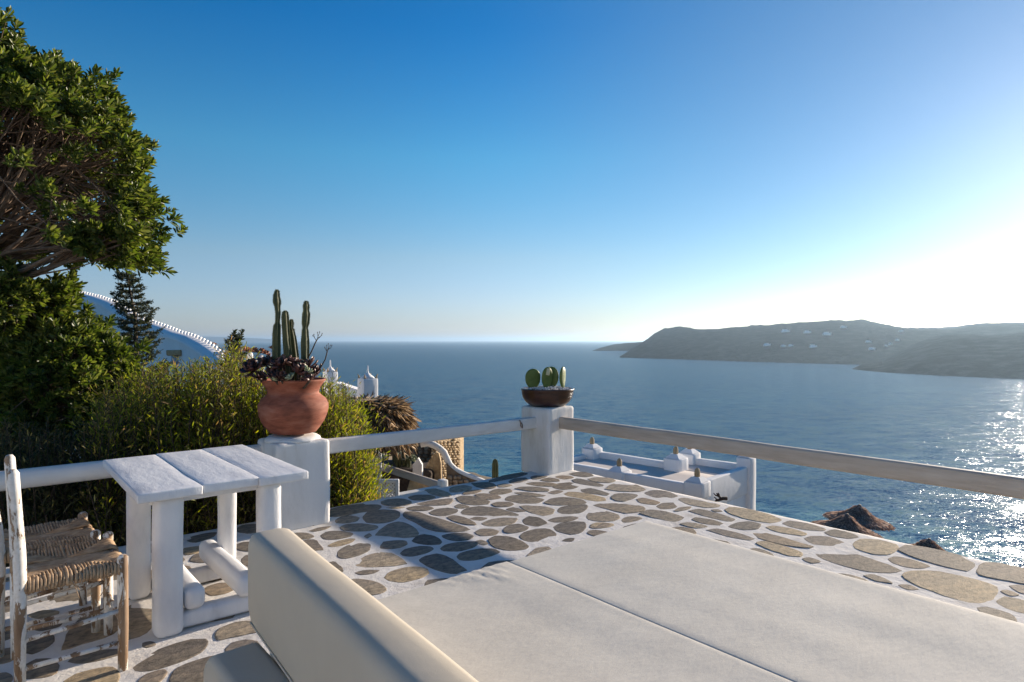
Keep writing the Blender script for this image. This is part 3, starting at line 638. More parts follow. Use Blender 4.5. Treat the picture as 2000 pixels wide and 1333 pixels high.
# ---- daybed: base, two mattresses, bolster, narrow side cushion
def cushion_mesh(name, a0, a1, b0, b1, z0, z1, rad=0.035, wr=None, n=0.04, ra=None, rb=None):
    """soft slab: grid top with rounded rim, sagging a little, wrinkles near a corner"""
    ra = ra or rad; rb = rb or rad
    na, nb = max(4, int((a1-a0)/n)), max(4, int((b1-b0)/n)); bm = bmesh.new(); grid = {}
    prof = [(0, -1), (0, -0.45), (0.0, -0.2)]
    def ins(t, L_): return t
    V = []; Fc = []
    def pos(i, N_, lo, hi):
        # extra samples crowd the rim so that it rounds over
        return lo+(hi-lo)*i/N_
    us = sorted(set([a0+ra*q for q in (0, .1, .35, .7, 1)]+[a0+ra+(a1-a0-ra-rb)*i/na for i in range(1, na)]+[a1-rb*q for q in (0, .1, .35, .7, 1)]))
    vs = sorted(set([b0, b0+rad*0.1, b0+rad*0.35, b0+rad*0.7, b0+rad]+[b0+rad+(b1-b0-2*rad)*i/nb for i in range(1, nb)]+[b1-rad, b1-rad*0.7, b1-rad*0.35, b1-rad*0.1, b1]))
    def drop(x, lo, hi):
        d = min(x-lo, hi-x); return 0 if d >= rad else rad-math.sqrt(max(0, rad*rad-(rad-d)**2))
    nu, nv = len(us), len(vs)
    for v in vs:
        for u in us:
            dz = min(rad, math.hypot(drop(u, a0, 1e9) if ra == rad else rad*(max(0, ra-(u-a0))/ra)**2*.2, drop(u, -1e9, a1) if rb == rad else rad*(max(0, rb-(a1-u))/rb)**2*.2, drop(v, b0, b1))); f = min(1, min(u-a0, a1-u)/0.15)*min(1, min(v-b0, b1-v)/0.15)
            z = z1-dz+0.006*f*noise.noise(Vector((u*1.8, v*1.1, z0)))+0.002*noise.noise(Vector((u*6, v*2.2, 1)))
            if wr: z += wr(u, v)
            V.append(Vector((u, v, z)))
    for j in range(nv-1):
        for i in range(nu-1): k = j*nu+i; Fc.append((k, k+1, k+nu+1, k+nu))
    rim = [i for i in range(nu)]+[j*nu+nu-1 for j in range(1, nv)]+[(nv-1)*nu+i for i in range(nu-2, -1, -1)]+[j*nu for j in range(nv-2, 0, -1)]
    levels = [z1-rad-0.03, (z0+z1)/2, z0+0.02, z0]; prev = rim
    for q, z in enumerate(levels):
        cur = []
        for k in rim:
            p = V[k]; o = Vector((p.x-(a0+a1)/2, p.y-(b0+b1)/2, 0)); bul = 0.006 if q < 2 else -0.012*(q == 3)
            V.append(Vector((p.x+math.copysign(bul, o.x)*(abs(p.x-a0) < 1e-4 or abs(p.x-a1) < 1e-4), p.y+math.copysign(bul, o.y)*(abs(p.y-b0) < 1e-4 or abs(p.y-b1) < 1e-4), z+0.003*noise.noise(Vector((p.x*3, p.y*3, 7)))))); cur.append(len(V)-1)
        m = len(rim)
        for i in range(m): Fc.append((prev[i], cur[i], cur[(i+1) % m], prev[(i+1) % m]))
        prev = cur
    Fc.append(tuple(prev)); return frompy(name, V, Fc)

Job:
Reproduce the full material exactly, excluding the pictures.

Final result:
Keep writing the Blender script for this image. This is part 3, starting at line 638. More parts follow. Use Blender 4.5. Treat the picture as 2000 pixels wide and 1333 pixels high.
# ---- daybed: base, two mattresses, bolster, narrow side cushion
def cushion_mesh(name, a0, a1, b0, b1, z0, z1, rad=0.035, wr=None, n=0.04, ra=None, rb=None):
    """soft slab: grid top with rounded rim, sagging a little, wrinkles near a corner"""
    ra = ra or rad; rb = rb or rad
    na, nb = max(4, int((a1-a0)/n)), max(4, int((b1-b0)/n)); bm = bmesh.new(); grid = {}
    prof = [(0, -1), (0, -0.45), (0.0, -0.2)]
    def ins(t, L_): return t
    V = []; Fc = []
    def pos(i, N_, lo, hi):
        # extra samples crowd the rim so that it rounds over
        return lo+(hi-lo)*i/N_
    us = sorted(set([a0+ra*q for q in (0, .1, .35, .7, 1)]+[a0+ra+(a1-a0-ra-rb)*i/na for i in range(1, na)]+[a1-rb*q for q in (0, .1, .35, .7, 1)]))
    vs = sorted(set([b0, b0+rad*0.1, b0+rad*0.35, b0+rad*0.7, b0+rad]+[b0+rad+(b1-b0-2*rad)*i/nb for i in range(1, nb)]+[b1-rad, b1-rad*0.7, b1-rad*0.35, b1-rad*0.1, b1]))
    def drop(x, lo, hi):
        d = min(x-lo, hi-x); return 0 if d >= rad else rad-math.sqrt(max(0, rad*rad-(rad-d)**2))
    nu, nv = len(us), len(vs)
    for v in vs:
        for u in us:
            dz = min(rad, math.hypot(drop(u, a0, 1e9) if ra == rad else rad*(max(0, ra-(u-a0))/ra)**2*.2, drop(u, -1e9, a1) if rb == rad else rad*(max(0, rb-(a1-u))/rb)**2*.2, drop(v, b0, b1))); f = min(1, min(u-a0, a1-u)/0.15)*min(1, min(v-b0, b1-v)/0.15)
            z = z1-dz+0.006*f*noise.noise(Vector((u*1.8, v*1.1, z0)))+0.002*noise.noise(Vector((u*6, v*2.2, 1)))
            if wr: z += wr(u, v)
            V.append(Vector((u, v, z)))
    for j in range(nv-1):
        for i in range(nu-1): k = j*nu+i; Fc.append((k, k+1, k+nu+1, k+nu))
    rim = [i for i in range(nu)]+[j*nu+nu-1 for j in range(1, nv)]+[(nv-1)*nu+i for i in range(nu-2, -1, -1)]+[j*nu for j in range(nv-2, 0, -1)]
    levels = [z1-rad-0.03, (z0+z1)/2, z0+0.02, z0]; prev = rim
    for q, z in enumerate(levels):
        cur = []
        for k in rim:
            p = V[k]; o = Vector((p.x-(a0+a1)/2, p.y-(b0+b1)/2, 0)); bul = 0.006 if q < 2 else -0.012*(q == 3)
            V.append(Vector((p.x+math.copysign(bul, o.x)*(abs(p.x-a0) < 1e-4 or abs(p.x-a1) < 1e-4), p.y+math.copysign(bul, o.y)*(abs(p.y-b0) < 1e-4 or abs(p.y-b1) < 1e-4), z+0.003*noise.noise(Vector((p.x*3, p.y*3, 7)))))); cur.append(len(V)-1)
        m = len(rim)
        for i in range(m): Fc.append((prev[i], cur[i], cur[(i+1) % m], prev[(i+1) % m]))
        prev = cur
    Fc.append(tuple(prev)); return frompy(name, V, Fc)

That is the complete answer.